■ COLLECTED MATERIAL ■
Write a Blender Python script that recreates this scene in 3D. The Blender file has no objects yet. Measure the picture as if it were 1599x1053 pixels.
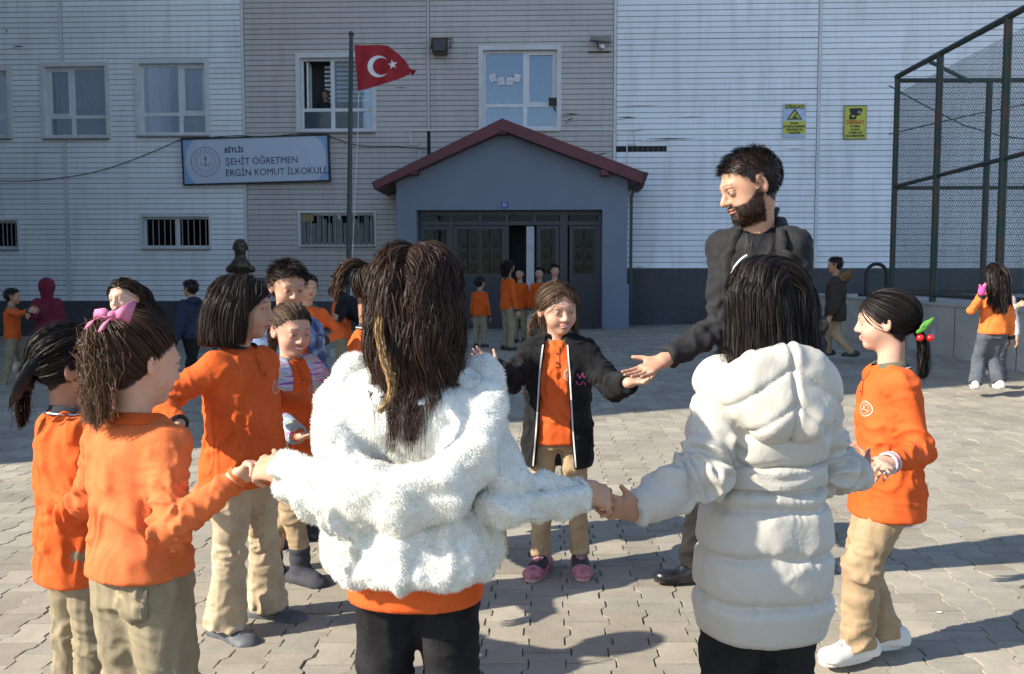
import bpy, math, random
import numpy as np
from mathutils import Vector, Matrix
from mathutils.bvhtree import BVHTree
PI = math.pi
random.seed(5)
RNG = np.random.default_rng(11)
SC = bpy.context.scene
COL = SC.collection

# ------------------------------------------------------------------ camera, sky, sun, exposure
F_PX, W_PX, H_PX = 1400.0, 1599.0, 1053.0
CAM_H = 1.28
YAW, PITCH = math.radians(2.3), math.radians(3.94)
cam_d = bpy.data.cameras.new('camera')
cam = bpy.data.objects.new('camera', cam_d)
COL.objects.link(cam)
cam.location = (0, 0, CAM_H)
cam.rotation_euler = (PI / 2 - PITCH, 0, YAW)
cam_d.sensor_width = 36.0
cam_d.lens = 36.0 * F_PX / W_PX
cam_d.clip_start = 0.05
cam_d.clip_end = 1200
cam_d.dof.use_dof = True
cam_d.dof.focus_distance = 2.9
cam_d.dof.aperture_fstop = 11.0
SC.camera = cam

SUN_EL = math.radians(32.0)
SHADOW_AZ = math.radians(23.0)          # ground direction in which shadows fall, from +x towards +y
world = bpy.data.worlds.new('World')
SC.world = world
world.use_nodes = True
wn = world.node_tree
bg = wn.nodes['Background']
sky = wn.nodes.new('ShaderNodeTexSky')
sky.sky_type = 'NISHITA'
sky.sun_disc = False
sky.sun_elevation = SUN_EL
sky.altitude = 1400
# direction to the sun: (-cos(az), -sin(az)); Nishita rotation 0 is +y, clockwise positive
sun_dx, sun_dy = -math.cos(SHADOW_AZ), -math.sin(SHADOW_AZ)
sky.sun_rotation = math.atan2(sun_dx, sun_dy)
wn.links.new(sky.outputs[0], bg.inputs[0])
bg.inputs[1].default_value = 0.14
sun_d = bpy.data.lights.new('sun', 'SUN')
sun = bpy.data.objects.new('sun', sun_d)
COL.objects.link(sun)
sun_d.energy = 4.9
sun_d.angle = math.radians(0.55)
sun_d.color = (1.0, 0.92, 0.79)
sdir = Vector((-sun_dx * math.cos(SUN_EL), -sun_dy * math.cos(SUN_EL), -math.sin(SUN_EL)))
sun.rotation_euler = sdir.to_track_quat('-Z', 'Y').to_euler()
sun.location = (-20, -10, 30)
SC.view_settings.view_transform = 'Standard'
SC.view_settings.look = 'None'
SC.view_settings.exposure = 0.88
SC.view_settings.gamma = 1.0
SC.view_settings.use_curve_mapping = False
SC.cycles.use_denoising = True
SC.cycles.max_bounces = 6
SC.cycles.transparent_max_bounces = 12

# ------------------------------------------------------------------ small maths
cy_, sy_ = math.cos(YAW), math.sin(YAW)
cp_, sp_ = math.cos(PITCH), math.sin(PITCH)
C_RIGHT = np.array([cy_, sy_, 0.0])
C_FWD = np.array([-sy_ * cp_, cy_ * cp_, -sp_])
C_UP = np.cross(C_RIGHT, C_FWD)
CAMP = np.array([0, 0, CAM_H])
def ray(px, py):
    return C_FWD + C_RIGHT * ((px - W_PX / 2) / F_PX) + C_UP * ((H_PX / 2 - py) / F_PX)
def P(px, py, d):
    "point measured in the photograph at px,py at distance d along the view axis"
    return CAMP + ray(px, py) * d
def on_y(px, py, Y):
    r = ray(px, py)
    return CAMP + r * (Y / r[1])
def gz(x, y=0):
    return 0.020 * x
def ground_at(px, d):
    p = P(px, 430, d)
    return np.array([p[0], p[1], gz(p[0], p[1])])
def V3(*a):
    return np.array(a, dtype=float)
def nrm(v):
    v = np.asarray(v, float)
    return v / (np.linalg.norm(v) + 1e-12)

_lat = np.random.default_rng(3).random((32, 32, 32)).astype(np.float32)
def vnoise(p, seed=0):
    p = np.asarray(p, dtype=np.float32) + np.float32(seed * 7.31)
    i = np.floor(p).astype(np.int32)
    f = p - i
    f = f * f * (3 - 2 * f)
    x0, y0, z0 = (i[..., 0]) & 31, (i[..., 1]) & 31, (i[..., 2]) & 31
    x1, y1, z1 = (x0 + 1) & 31, (y0 + 1) & 31, (z0 + 1) & 31
    fx, fy, fz = f[..., 0], f[..., 1], f[..., 2]
    c00 = _lat[x0, y0, z0] * (1 - fx) + _lat[x1, y0, z0] * fx
    c10 = _lat[x0, y1, z0] * (1 - fx) + _lat[x1, y1, z0] * fx
    c01 = _lat[x0, y0, z1] * (1 - fx) + _lat[x1, y0, z1] * fx
    c11 = _lat[x0, y1, z1] * (1 - fx) + _lat[x1, y1, z1] * fx
    return (c00 * (1 - fy) + c10 * fy) * (1 - fz) + (c01 * (1 - fy) + c11 * fy) * fz
def ridge(n, s=1.0):
    return 1 - np.abs(2 * n - 1) ** s

# ------------------------------------------------------------------ objects
def new_obj(name, me, parent=None, mat=None):
    o = bpy.data.objects.new(name, me)
    COL.objects.link(o)
    if parent is not None:
        o.parent = parent
    if mat is not None and me is not None:
        if isinstance(mat, (list, tuple)):
            for m in mat: me.materials.append(m)
        else:
            me.materials.append(mat)
    return o
def thing(name, label, cat, loc=(0, 0, 0), group=None):
    o = bpy.data.objects.new(name, None)
    COL.objects.link(o)
    o.location = Vector([float(c) for c in loc])
    o.empty_display_size = 0.1
    o['label'] = label
    o['category'] = cat
    if group: o['group'] = group
    return o
def tag(o, label, cat, group=None):
    o['label'] = label; o['category'] = cat
    if group: o['group'] = group
    return o
def np_mesh(name, V, Fc, smooth=True, color=None, mats=None):
    "V (n,3), Fc (m,3|4)"
    V = np.ascontiguousarray(V, dtype=np.float32)
    Fc = np.ascontiguousarray(Fc, dtype=np.int32)
    me = bpy.data.meshes.new(name)
    me.vertices.add(len(V))
    me.vertices.foreach_set('co', V.ravel())
    k = Fc.shape[1]
    me.loops.add(Fc.size)
    me.loops.foreach_set('vertex_index', Fc.ravel())
    me.polygons.add(len(Fc))
    me.polygons.foreach_set('loop_start', np.arange(0, Fc.size, k, dtype=np.int32))
    me.polygons.foreach_set('loop_total', np.full(len(Fc), k, dtype=np.int32))
    me.polygons.foreach_set('use_smooth', np.full(len(Fc), smooth))
    if mats is not None:
        me.polygons.foreach_set('material_index', np.asarray(mats, dtype=np.int32))
    me.update(calc_edges=True)
    me.validate()
    if color is not None:
        a = me.color_attributes.new('Col', 'FLOAT_COLOR', 'POINT')
        c = np.ones((len(V), 4), dtype=np.float32)
        c[:, :3] = color
        a.data.foreach_set('color', c.ravel())
    return me
class MB:
    "collects simple solids and builds them as one mesh"
    def __init__(s): s.v = []; s.f = []; s.n = 0
    def add(s, v, f):
        s.v += [tuple(float(c) for c in p) for p in v]
        s.f += [tuple(i + s.n for i in q) for q in f]
        s.n = len(s.v)
        return s
    def box(s, lo, hi):
        x0, y0, z0 = lo; x1, y1, z1 = hi
        return s.add([(x0, y0, z0), (x1, y0, z0), (x1, y1, z0), (x0, y1, z0), (x0, y0, z1), (x1, y0, z1), (x1, y1, z1), (x0, y1, z1)],
              [(0, 3, 2, 1), (4, 5, 6, 7), (0, 1, 5, 4), (1, 2, 6, 5), (2, 3, 7, 6), (3, 0, 4, 7)])
    def hexa(s, p):   # 8 corners, same order as box
        return s.add(p, [(0, 3, 2, 1), (4, 5, 6, 7), (0, 1, 5, 4), (1, 2, 6, 5), (2, 3, 7, 6), (3, 0, 4, 7)])
    def bar(s, a, b, w, d=None, up=(0, 0, 1)):
        a = np.array(a, float); b = np.array(b, float); d = d or w
        n = nrm(b - a)
        up = np.array(up, float)
        if abs(np.dot(n, up)) > 0.95: up = np.array([1.0, 0, 0])
        u = nrm(np.cross(n, up)); v = np.cross(u, n)
        q = []
        for c in (a, b):
            q += [c - u * w / 2 - v * d / 2, c + u * w / 2 - v * d / 2, c + u * w / 2 + v * d / 2, c - u * w / 2 + v * d / 2]
        return s.hexa(q)
    def tube(s, pts, r, n=8, cap=True):
        pts = [np.array(p, float) for p in pts]
        rs = r if isinstance(r, (list, tuple)) else [r] * len(pts)
        base = s.n; v = []; f = []
        prev = None
        for i, p in enumerate(pts):
            t = nrm(pts[min(i + 1, len(pts) - 1)] - pts[max(i - 1, 0)])
            if prev is None:
                a = np.array([0, 0, 1.0]) if abs(t[2]) < 0.9 else np.array([1.0, 0, 0])
                u = nrm(np.cross(t, a))
            else:
                u = nrm(prev - t * np.dot(prev, t))
            prev = u; w = np.cross(t, u)
            for k in range(n):
                an = 2 * PI * k / n
                v.append(p + (u * math.cos(an) + w * math.sin(an)) * rs[i])
        for i in range(len(pts) - 1):
            for k in range(n):
                f.append((i * n + k, i * n + (k + 1) % n, (i + 1) * n + (k + 1) % n, (i + 1) * n + k))
        if cap:
            f.append(tuple(reversed(range(n)))); f.append(tuple((len(pts) - 1) * n + k for k in range(n)))
        return s.add(v, f)
    def prism(s, poly, y0, y1):
        "poly of (x,z) counter-clockwise seen from -y, extruded y0..y1"
        n = len(poly)
        v = [(x, y0, z) for x, z in poly] + [(x, y1, z) for x, z in poly]
        f = [tuple(range(n)), tuple(reversed(range(n, 2 * n)))]
        f += [(i, i + n, (i + 1) % n + n, (i + 1) % n) for i in range(n)]
        return s.add(v, f)
    def mesh(s, name, smooth=False, bevel=0.0):
        me = bpy.data.meshes.new(name)
        me.from_pydata(s.v, [], s.f)
        me.update()
        if smooth:
            me.polygons.foreach_set('use_smooth', [True] * len(me.polygons))
            if hasattr(me, 'set_sharp_from_angle'): me.set_sharp_from_angle(angle=math.radians(40))
        return me
    def build(s, name, mat, parent=None, smooth=False):
        return new_obj(name, s.mesh(name, smooth), parent, mat)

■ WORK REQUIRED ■
Search the lines above for the string "scene" and copy each line that has it.

■ FINISHED ANSWER ■
Write a Blender Python script that recreates this scene in 3D. The Blender file has no objects yet. Measure the picture as if it were 1599x1053 pixels.
SC = bpy.context.scene